The arrangement of orbitals on the basis of energy is based upon their $(n+l)$ value. Lower the value of $(n+l)$, lower is the energy. For orbitals having same values of $(n+l)$, the orbital with lower value of $n$ will have lower energy.
I. Based upon the above information, arrange the following orbitals in the increasing order of energy.
(a) $1 s, 2 s, 3 s, 2 p$
(b) $4 s, 3 s, 3 p, 4 d$
(c) $5 p, 4 d, 5 d, 4 f, 6 s$
(d) $5 f, 6 d, 7 s, 7 p$
II. Based upon the above information. Solve the questions given below.
(a) Which of the following orbitals has the lowest energy?
$$4 d, 4 f, 5 s, 5 p$$
(b) Which of the following orbitals has the highest energy?
$$5 p, 5 d, 5 f, 6 s, 6 p$$
I. (a) $(n+l)$ values of $1 s=1+0=1,2 s=2+0=2,3 s=3+0=3,2 p=2+1=3$
Hence, increasing order of their energy is
$$1 s<2 s<2 p<3 s$$
(b) $4 s=4+0=4,3 s=3+0=3,3 p=3+1=4, 4 d=4+2=6$
Hence, $3 s<3 p<4 s<4 d$
(c) $5 p=5+1=6,4 d=4+2=6,5 d=5+2=7,4 f=4+3=7,6 s=6+0=6$
Hence, $4 d<5 p<6 s<4 f<5 d$
(d) $5 f=5+3=8,6 d=6+2=8,7 s=7+0=7,7 p=7+1=8$.
Hence, $$7 s<5 f<6 d<7 p$$
II. (a) $(n+l)$ values of $4 d=4+2=6,4 f=4+3=7,5 s=5+0=5,7 p=7+1=8$
Hence, $5 s$ has the lowest energy.
$$\text { (b) } 5 p=5+1=6,5 d=5+2=7,5 f=5+3=8,6 s=6+0=6,6 p=6+1=7$$
Hence, $5f$ has highest energy.
Which of the following will not show deflection from the path on passing through an electric field? Proton, cathode rays, electron, neutron.

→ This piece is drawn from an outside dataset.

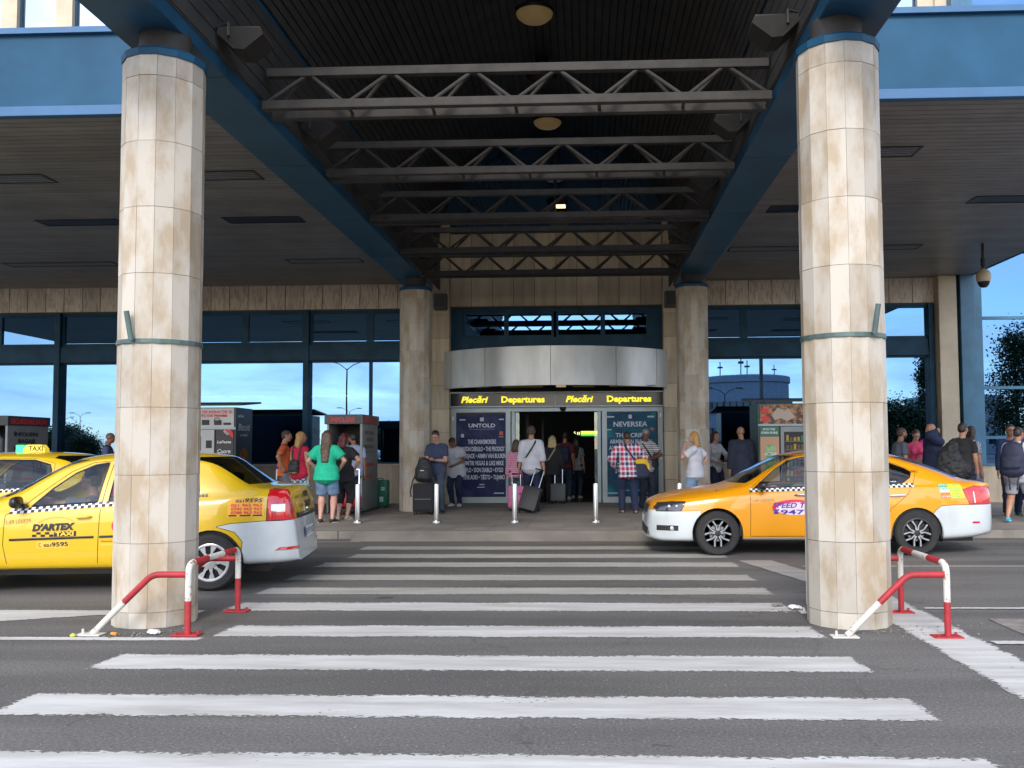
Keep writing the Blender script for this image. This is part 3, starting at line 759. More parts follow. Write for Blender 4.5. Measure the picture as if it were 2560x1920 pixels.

Neutron being neutral will not show deflection from the path on passing through an electric field.
Proton, cathode rays and electron being the charged particle will show deflection from the path on passing through an electric field.
An atom having atomic mass number 13 has 7 neutrons. What is the atomic number of the atom?
An atom having atomic mass number 13 and number of neutrons 7 .
i.e., $$A=13, n=7$$
As we know that,
$$\begin{array}{ll} \text { As we know that, } & A=n+p \\ \therefore & p=A-n=13-7=6 \end{array}$$
Hence, $$Z=p=6$$
Wavelengths of different radiations are given below.
$\lambda(\mathrm{A})=300 \mathrm{~nm} \lambda$
$\lambda (\mathrm{B}) =300 \mu \mathrm{m} \lambda$
$\lambda (\mathrm{C})=3 \mathrm{~nm} \lambda$
$\lambda (\mathrm{D})=30 \mathop A\limits^o$
Arrange these radiations in the increasing order of their energies.
$$\begin{array}{ll} \lambda(A)=300 \mathrm{~nm}=300 \times 10^{-9} \mathrm{~m}, & \lambda(\mathrm{B})=300 \mu \mathrm{m}=300 \times 10^{-6} \mathrm{~m} \\ \lambda(\mathrm{C})=3 \mathrm{~nm}=3 \times 10^{-9} \mathrm{~m}, & \lambda(\mathrm{D})=30 \mathop A\limits^o=30 \times 10^{-10} \mathrm{~m}=3 \times 10^{-9} \mathrm{~m} \end{array}$$
$\begin{array}{ll}\text { Energy, } & E=\frac{h c}{\lambda} \\ \text { Therefore, } & E \propto \frac{1}{\lambda}\end{array}$
Increasing order of energy is $B< A< C=D$
The electronic configuration of valence shell of Cu is $3 d^{10} 4 s^1$ and not $3 d^9 4 s^2$. How is this configuration explained?
Configurations either exactly half-filled or fully filled orbitals are more stable due to symmetrical distribution of electrons and maximum exchange energy. In $3 d^{10} 4 s^1, d$-orbitals are completely filled and s-orbital is half-filled. Hence, it is more stable configuration.